Jake Gyllenhaal’s performance, not the plot or visuals or sounds, is the real thing in Southpaw, Antoine Fuqua’s dramatically intense, well-acted, if also overly familiar, boxing melodrama about the rise and fall (and rise) of a light heavyweight champ.
Grade: B (*** out of *****)
As impressive as Jake Gyllenhall’s physical, psychological, and emotional transformation, this talented actor– who continues to challenge himself and surprise us in film after film (remember last year’s Nightwatch?) –can only elevate the picture up to a point above the trepidations.
The boxing/sports genre has been around in Hollywood from the early sound era (the 1932 Oscar-winning The Champ, starring Wallace Beery) all the way to the present (Aronofsky’s Oscar-nominated The Wrestler, with Mickey Rourke in a major comeback), including in between a dozen masterpieces, including The Golden Boy (starring the very young William Holden), Requiem for a Prizefighter (Anthony Quinn), The Harder They Fall, Scorsese’s 1980 Raging Bull (Robert De Niro’s first and only Best Actor Oscar).
We are so acquainted with the arch of the lead character, still largely male, with the exception of Hillary Swank in Clint Eastwood’s masterful, Million Dollar Baby, which deservedly won the 2004 Best Picture Oscar. We know all of boxer’s obstacles on the way up, his rapid descent, his need and struggle for redemption, and usually triumphant ending.
Thus, it is quite disappointing that the tale of Southpaw doesn’t include a single new idea, a single fresh motif, a singly unfamiliar character–even the name of the Gyllenhaal character (both first and last)–Billy Hope–is sort of a cliché by now.
Antoine Fuqua, a very skillful director, tries to imbue this rather conventional story with tragic dimensions and the tones of a genuine epic, but to no avail, despite the uniformly high caliber of acting.
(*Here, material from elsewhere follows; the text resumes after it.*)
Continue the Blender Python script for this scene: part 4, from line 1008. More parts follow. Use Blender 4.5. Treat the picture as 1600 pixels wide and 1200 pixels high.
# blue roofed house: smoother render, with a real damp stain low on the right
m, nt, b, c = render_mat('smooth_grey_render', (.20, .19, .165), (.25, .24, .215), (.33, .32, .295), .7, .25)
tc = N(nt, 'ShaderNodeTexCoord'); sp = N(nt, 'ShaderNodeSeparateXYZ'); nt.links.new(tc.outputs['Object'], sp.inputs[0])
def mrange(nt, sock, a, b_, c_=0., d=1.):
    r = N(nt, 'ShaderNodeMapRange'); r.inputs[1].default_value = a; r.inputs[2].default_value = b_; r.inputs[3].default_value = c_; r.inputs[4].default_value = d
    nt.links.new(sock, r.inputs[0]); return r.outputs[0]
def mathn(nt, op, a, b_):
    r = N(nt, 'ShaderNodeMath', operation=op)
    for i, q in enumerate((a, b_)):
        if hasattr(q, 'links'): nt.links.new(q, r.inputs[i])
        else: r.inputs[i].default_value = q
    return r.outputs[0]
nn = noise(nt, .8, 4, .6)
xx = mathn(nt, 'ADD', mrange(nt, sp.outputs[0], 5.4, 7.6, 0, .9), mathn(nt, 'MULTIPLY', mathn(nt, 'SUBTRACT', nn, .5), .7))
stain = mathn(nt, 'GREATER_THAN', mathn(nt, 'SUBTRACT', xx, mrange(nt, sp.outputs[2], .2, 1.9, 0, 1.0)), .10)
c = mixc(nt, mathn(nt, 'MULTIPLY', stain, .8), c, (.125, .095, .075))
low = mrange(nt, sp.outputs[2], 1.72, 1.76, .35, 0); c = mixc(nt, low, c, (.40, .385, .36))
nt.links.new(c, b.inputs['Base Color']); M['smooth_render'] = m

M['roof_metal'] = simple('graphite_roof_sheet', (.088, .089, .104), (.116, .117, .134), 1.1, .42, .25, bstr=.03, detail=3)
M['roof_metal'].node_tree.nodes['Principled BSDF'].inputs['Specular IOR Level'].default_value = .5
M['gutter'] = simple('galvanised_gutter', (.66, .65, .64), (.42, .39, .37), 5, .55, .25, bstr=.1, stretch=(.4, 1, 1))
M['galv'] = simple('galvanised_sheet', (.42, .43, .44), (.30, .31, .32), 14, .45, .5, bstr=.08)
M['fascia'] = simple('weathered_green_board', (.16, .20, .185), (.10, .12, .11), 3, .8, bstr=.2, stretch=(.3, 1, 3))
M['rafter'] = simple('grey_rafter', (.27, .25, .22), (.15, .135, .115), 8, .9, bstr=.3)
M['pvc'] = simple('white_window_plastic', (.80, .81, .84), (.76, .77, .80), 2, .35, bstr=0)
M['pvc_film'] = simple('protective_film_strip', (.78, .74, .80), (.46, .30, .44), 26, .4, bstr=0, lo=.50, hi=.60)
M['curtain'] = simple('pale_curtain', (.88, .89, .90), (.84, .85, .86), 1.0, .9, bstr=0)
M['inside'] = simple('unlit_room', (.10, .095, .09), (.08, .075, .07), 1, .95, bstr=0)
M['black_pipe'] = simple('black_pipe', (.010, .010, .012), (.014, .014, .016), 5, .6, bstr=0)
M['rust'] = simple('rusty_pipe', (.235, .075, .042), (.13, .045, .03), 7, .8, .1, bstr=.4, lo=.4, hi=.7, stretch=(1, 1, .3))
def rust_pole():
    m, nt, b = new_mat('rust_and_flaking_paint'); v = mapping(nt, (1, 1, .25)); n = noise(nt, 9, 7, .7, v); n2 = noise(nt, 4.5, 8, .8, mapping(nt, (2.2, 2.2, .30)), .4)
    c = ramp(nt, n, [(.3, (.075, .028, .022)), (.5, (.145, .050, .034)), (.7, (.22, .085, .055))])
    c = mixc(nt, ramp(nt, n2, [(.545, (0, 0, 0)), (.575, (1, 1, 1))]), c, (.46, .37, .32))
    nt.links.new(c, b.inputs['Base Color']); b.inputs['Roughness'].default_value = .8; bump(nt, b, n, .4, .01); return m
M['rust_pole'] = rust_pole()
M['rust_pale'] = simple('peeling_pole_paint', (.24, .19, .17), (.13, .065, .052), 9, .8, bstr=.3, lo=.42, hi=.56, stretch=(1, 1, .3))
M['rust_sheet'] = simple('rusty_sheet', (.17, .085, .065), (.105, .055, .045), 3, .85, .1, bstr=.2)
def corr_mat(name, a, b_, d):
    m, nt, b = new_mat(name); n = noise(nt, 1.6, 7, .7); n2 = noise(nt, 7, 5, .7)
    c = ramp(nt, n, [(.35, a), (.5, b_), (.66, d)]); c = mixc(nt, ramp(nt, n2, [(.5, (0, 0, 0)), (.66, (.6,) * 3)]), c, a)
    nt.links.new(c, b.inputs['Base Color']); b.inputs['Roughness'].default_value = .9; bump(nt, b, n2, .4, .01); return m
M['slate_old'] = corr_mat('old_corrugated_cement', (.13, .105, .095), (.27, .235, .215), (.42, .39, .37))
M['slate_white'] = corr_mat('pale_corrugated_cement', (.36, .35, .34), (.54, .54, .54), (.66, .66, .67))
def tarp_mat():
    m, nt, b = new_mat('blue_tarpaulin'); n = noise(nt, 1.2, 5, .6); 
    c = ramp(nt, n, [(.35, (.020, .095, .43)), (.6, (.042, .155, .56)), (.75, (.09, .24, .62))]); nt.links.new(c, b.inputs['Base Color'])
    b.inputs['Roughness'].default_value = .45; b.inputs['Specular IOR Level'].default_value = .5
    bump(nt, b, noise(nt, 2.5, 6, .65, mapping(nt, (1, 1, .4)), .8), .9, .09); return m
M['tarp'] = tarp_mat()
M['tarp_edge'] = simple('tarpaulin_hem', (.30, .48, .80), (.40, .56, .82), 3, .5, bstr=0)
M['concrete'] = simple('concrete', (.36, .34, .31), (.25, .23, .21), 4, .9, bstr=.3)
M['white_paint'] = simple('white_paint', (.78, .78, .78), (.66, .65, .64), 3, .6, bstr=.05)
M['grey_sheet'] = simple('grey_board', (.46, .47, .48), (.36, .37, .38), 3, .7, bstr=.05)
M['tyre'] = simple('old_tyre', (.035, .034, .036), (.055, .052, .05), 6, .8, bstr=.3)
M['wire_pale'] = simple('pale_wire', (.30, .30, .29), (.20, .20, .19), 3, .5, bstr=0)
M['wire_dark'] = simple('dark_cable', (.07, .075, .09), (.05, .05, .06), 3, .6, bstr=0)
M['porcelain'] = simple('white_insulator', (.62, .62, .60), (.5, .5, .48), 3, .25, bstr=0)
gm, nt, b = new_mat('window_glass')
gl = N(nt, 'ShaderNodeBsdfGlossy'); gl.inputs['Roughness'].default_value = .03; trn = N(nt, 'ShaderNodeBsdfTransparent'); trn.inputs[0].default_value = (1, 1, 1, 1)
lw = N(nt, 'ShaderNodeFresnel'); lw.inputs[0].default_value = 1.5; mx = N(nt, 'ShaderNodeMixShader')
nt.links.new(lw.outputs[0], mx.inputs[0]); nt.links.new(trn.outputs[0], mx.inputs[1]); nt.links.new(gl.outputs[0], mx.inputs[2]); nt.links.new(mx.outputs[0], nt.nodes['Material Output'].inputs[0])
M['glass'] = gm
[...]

The narrative is extremely simple: It takes just weeks after Hope, a man at the top of the world–young, handsome, rich, content, successful– has defended his belt and secured his unblemished status, to go through a rather fatal, if also predictable, altercation that strips him of all the things he care about–his wife, his family, his house, his possessions, his lifestyle–and, ultimately, his very career.
Visually, too, Fuqua cannot escape the known codes of most boxing pictures, beginning with a lengthy and quite impressive montage of Hope’s rigorous training. Reportedly an avid boxer himself, Fuqua knows his thematic turf inside out, which may be the reason why he tries (but doesn’t succeed) reaching the level of a significant parable or allegory (though I have to admit that the film is not in the least pretentious).
![In the Madison Square Garden dressing room, BIlly prepares for his fight against Darius Jones, Maureen inspires and soothes her husband the boxer. JG, RM](https://emanuellevy.com/wp-content/uploads/2015/07/southpaw_7_gyllenhaal_mcadams-237x300.jpg)
In the Madison Square Garden dressing room, BIlly prepares for his fight against Darius Jones, Maureen inspires and soothes her husband the boxer. JG, RM
A tale of two movies about two transformations. Nominally, “Southpaw” is the story of Billy Hope striving to build his life back. But the more interesting tale is the one behind the scenes, of Gyllenhaal, as Billy Hope, an actor who continues to develop and may become one of the most iconic of his generation. Who could have predicted, based on his charming but modest beginnings, that a great, quintessentially American actor is about to command our attention and take our breath away.